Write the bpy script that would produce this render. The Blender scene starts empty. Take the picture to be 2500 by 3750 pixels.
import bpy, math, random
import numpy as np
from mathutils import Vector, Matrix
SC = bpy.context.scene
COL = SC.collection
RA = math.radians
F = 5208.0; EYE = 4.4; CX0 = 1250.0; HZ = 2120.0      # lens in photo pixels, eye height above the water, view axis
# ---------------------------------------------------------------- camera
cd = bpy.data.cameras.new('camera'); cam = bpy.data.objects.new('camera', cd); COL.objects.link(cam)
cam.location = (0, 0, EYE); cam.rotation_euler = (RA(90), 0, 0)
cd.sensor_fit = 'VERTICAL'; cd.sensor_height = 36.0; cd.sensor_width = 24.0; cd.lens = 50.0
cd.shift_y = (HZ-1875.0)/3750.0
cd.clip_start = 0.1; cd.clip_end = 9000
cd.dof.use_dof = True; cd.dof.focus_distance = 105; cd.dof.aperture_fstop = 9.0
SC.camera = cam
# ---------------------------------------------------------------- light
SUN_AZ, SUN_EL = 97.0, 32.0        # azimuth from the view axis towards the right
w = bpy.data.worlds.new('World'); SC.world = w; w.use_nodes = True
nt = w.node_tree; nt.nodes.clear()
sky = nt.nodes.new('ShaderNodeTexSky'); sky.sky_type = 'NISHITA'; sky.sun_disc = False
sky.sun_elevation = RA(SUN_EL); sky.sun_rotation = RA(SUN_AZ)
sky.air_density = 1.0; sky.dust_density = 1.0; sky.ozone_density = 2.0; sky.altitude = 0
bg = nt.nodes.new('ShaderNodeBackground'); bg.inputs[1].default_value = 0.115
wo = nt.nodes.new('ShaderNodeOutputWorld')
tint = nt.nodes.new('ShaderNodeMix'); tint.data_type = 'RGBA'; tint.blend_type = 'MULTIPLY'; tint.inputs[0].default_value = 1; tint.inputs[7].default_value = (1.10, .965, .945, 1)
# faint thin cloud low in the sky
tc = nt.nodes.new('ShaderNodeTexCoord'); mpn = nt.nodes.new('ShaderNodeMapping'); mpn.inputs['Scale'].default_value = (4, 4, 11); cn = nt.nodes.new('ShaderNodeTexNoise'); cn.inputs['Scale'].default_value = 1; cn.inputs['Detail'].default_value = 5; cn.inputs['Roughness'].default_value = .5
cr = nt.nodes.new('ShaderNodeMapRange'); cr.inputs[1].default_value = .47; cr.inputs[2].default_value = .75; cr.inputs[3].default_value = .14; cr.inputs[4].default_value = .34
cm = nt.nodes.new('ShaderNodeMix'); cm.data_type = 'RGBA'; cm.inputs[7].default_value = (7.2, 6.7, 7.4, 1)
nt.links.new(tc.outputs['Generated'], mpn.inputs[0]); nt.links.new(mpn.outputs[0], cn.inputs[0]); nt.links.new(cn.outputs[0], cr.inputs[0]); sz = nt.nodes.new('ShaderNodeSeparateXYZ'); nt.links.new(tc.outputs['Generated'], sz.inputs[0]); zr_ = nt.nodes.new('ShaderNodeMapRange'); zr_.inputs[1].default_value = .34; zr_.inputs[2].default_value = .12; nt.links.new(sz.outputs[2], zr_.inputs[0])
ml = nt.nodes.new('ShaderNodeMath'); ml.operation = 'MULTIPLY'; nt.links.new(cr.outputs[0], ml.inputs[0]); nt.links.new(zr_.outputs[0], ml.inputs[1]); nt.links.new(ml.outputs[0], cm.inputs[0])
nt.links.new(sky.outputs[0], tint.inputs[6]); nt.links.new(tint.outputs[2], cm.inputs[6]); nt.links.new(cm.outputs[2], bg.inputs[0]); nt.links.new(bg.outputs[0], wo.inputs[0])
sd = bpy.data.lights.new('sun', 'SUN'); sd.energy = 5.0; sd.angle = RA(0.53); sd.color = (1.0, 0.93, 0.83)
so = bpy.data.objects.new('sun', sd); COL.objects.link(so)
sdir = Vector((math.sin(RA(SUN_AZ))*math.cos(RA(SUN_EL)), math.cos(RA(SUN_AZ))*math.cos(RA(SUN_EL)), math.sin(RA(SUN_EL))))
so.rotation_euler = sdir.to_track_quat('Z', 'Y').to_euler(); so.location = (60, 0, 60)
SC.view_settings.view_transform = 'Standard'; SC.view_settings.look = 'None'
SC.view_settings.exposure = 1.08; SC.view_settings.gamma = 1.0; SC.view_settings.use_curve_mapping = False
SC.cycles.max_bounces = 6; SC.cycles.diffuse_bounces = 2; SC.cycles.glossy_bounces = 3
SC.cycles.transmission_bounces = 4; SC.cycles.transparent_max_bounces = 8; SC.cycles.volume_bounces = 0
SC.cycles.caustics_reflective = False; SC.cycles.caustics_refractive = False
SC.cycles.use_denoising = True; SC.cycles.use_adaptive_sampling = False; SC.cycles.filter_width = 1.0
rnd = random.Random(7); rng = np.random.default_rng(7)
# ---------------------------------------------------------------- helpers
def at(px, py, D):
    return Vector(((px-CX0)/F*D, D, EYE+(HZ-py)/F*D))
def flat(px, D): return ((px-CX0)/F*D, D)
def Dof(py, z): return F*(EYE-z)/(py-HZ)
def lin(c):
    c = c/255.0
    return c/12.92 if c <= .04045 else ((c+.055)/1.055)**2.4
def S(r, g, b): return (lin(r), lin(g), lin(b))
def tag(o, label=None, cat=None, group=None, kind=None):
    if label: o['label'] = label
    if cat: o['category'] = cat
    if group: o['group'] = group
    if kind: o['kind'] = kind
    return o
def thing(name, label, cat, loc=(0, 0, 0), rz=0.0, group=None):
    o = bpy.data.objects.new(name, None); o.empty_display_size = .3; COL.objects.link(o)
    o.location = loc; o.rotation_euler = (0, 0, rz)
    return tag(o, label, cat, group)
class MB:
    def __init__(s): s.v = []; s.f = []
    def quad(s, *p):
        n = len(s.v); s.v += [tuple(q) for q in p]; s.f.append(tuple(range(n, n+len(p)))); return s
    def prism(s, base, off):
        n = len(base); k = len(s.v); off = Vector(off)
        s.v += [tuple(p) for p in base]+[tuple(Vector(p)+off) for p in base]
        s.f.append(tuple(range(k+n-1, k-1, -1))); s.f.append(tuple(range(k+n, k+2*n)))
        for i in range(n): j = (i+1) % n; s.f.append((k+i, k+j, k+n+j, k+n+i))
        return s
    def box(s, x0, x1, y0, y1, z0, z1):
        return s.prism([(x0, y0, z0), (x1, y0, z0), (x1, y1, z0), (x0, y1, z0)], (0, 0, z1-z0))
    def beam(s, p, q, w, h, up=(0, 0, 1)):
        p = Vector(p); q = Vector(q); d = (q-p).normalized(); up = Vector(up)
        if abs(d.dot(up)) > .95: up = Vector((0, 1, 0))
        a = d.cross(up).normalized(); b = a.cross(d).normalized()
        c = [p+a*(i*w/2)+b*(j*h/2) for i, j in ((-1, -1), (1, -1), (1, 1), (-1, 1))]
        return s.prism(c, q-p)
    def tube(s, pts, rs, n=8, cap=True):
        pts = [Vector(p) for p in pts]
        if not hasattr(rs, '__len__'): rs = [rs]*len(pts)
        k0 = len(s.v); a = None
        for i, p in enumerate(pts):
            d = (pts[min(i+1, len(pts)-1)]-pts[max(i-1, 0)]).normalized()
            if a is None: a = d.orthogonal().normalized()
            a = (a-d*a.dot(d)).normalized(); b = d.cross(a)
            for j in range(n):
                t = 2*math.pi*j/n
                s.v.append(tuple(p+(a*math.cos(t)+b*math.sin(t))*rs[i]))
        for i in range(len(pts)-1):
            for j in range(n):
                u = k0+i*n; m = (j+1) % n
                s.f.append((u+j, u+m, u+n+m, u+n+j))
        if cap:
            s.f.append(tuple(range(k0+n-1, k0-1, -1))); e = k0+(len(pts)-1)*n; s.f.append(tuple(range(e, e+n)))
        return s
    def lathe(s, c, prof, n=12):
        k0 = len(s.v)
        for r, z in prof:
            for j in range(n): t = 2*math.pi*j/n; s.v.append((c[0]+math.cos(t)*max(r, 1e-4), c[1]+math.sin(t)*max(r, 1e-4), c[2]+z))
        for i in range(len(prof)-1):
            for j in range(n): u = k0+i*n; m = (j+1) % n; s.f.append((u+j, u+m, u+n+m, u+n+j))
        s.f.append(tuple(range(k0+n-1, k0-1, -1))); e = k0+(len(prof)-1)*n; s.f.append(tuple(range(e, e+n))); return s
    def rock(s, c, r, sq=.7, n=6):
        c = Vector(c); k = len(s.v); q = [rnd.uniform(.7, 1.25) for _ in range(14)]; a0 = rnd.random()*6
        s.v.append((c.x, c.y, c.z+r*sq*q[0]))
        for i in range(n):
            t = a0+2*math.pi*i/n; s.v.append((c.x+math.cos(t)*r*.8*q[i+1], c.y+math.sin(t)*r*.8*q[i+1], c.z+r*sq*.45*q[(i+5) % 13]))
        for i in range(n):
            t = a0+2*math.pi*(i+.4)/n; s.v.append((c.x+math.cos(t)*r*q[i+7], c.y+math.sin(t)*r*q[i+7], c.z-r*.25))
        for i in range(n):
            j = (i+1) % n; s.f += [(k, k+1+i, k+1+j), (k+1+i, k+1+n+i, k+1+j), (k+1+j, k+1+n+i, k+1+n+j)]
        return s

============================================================

■ EXERCISE
Gather all lines where the word "pixels" appears.

■ FINISHED ANSWER
Write the bpy script that would produce this render. The Blender scene starts empty. Take the picture to be 2500 by 3750 pixels.
F = 5208.0; EYE = 4.4; CX0 = 1250.0; HZ = 2120.0      # lens in photo pixels, eye height above the water, view axis